I acknowledge that some of the problem may not be my actions themselves, but the way that I veiw them. My life in Panama was full of small joys and happy days, but now that I am back in the USA even that has become tinged with sadness.

Living in the Future

Perhaps because my past is a closed book of regrets, I focus on the future, almost obsessively so. Unlike my friend in Panama, my vision of the future burns like lasers. I am constantly thinking, planning, dreaming. I have bright dreams and no shortage of self-confidence. I am willing to take risks. I try to expand my horizons every day. I try to challenge myself mentally, physically and spiritually. I take tremendous pleasure in parenting my daughter Salma, though she does run me down sometimes like an Energizer bunny on its last legs. I'm a person of faith. I believe in God, the essential goodness of the world, myself, and the people I love.

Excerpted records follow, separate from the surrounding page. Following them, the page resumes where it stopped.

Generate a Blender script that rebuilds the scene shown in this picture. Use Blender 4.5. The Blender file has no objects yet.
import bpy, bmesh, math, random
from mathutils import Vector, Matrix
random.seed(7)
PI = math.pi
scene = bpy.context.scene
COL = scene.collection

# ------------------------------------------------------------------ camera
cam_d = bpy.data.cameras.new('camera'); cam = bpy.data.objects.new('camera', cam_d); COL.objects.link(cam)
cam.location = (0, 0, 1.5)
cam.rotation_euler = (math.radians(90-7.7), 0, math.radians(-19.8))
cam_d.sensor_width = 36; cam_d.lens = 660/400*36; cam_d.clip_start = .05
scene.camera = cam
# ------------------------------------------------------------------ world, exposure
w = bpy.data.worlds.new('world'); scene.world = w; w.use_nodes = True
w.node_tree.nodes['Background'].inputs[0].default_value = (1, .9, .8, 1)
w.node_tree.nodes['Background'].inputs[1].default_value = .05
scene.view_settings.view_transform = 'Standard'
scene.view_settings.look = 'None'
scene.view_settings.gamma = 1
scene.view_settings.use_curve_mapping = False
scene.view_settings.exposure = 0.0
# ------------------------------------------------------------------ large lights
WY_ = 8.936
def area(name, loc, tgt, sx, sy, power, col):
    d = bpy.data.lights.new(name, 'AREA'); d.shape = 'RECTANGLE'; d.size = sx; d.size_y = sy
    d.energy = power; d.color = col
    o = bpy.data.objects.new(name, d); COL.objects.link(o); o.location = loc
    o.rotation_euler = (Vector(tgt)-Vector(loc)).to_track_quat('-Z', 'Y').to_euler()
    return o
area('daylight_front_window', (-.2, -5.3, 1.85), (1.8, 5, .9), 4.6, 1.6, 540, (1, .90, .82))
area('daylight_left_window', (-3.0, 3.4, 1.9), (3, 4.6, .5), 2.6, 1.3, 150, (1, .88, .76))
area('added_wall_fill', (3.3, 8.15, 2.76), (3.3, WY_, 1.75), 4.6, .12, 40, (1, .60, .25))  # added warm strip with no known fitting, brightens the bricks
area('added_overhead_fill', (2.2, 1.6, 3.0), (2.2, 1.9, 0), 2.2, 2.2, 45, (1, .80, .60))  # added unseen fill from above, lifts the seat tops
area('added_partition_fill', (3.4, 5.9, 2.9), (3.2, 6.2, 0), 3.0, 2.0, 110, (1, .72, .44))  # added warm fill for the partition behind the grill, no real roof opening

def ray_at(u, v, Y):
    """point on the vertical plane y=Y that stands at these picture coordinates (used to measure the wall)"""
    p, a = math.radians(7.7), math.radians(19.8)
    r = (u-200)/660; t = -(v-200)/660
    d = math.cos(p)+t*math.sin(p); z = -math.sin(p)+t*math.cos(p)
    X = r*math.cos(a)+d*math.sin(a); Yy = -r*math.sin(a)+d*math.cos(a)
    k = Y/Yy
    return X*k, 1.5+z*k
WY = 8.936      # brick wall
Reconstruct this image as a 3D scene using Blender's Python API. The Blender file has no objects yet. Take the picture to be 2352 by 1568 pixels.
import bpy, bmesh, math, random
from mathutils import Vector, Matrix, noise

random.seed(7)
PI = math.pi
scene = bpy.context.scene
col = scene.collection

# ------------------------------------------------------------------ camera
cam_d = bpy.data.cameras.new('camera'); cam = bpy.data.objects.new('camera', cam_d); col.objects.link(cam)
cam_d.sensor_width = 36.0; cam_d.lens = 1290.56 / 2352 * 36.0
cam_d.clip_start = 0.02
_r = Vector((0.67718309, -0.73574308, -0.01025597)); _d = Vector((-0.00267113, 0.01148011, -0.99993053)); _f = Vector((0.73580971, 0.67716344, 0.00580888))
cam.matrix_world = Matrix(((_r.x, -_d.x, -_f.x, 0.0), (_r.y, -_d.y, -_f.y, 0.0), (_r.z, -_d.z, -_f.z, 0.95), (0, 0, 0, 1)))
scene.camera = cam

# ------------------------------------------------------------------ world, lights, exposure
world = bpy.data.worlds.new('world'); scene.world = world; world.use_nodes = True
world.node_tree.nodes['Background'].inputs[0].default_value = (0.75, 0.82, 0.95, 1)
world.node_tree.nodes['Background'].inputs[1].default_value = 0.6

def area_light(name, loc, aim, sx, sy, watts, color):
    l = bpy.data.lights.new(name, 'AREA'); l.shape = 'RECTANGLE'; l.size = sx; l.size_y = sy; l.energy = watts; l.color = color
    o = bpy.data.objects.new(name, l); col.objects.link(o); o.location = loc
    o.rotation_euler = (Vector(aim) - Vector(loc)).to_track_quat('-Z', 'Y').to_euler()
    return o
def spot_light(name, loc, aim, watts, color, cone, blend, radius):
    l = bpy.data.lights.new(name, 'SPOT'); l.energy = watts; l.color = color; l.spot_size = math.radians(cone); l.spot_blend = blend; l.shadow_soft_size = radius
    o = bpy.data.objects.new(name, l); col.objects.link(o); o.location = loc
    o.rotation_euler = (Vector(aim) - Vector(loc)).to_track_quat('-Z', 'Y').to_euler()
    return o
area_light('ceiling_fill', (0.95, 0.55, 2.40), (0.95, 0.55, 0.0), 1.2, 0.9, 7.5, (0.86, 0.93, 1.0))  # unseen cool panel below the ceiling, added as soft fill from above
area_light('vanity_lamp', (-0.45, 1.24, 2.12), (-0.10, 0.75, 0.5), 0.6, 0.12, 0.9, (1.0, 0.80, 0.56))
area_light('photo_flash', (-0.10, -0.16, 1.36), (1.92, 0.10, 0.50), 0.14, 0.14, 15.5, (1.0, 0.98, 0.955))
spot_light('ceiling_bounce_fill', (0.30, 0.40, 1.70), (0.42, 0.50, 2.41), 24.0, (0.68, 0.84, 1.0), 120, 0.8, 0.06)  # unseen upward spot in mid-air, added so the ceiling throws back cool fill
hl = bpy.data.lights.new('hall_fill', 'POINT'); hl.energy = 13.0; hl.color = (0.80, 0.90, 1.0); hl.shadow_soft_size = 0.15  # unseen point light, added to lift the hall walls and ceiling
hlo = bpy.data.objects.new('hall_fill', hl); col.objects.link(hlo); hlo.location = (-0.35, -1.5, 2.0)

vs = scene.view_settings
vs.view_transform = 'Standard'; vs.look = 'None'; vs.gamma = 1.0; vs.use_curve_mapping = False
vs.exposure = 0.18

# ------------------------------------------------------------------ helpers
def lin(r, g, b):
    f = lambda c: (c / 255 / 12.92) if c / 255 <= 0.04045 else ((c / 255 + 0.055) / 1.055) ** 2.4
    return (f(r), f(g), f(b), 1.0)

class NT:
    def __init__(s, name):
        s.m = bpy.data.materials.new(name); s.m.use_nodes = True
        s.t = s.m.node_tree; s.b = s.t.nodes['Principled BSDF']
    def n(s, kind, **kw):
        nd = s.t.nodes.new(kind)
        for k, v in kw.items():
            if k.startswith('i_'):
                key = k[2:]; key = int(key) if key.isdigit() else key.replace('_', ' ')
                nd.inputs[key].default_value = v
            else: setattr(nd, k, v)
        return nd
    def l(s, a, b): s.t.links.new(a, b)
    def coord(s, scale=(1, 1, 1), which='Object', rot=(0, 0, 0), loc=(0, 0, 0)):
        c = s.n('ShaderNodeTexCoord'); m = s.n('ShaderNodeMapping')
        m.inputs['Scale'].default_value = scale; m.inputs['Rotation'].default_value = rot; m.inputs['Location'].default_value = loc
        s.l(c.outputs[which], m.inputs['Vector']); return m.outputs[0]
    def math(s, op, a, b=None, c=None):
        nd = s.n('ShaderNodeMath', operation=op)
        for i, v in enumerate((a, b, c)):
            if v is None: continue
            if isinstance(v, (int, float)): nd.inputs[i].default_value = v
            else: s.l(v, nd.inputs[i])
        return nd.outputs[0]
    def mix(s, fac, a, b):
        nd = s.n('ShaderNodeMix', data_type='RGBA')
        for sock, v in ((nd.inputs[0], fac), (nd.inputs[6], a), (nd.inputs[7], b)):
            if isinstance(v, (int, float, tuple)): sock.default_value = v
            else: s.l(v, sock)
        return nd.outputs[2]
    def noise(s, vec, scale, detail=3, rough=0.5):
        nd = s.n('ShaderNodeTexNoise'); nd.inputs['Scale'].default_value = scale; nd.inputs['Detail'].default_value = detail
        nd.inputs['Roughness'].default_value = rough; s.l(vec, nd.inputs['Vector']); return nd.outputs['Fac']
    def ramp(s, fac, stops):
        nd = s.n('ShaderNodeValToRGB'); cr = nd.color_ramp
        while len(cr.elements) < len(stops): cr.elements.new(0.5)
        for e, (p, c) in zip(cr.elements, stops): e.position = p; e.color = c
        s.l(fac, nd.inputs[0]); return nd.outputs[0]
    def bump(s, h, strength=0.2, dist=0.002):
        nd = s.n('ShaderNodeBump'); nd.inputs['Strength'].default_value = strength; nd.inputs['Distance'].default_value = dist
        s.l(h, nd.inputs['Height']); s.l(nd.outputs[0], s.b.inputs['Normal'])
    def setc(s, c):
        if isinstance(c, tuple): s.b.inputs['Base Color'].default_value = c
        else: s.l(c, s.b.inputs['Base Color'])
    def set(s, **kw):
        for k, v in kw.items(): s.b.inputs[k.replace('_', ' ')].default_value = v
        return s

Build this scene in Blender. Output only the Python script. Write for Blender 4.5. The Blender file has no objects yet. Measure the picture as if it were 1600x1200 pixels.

Still, I need to find a way to come to terms with my past and even find joy in it. Focusing exclusively on the future is like driving a car and never looking in the rear view mirror. There are times when you really need to know what's coming up behind you, for your own safety. I'd like to remember my past better. It's been said that past is prologue, and I'd like to have a clearer insight into my own early chapters. I don't know how to go about this.

Any ideas? And please, don't just say, "Get over it." Give me something real to work with, ha ha. Share your insights, I am open to them.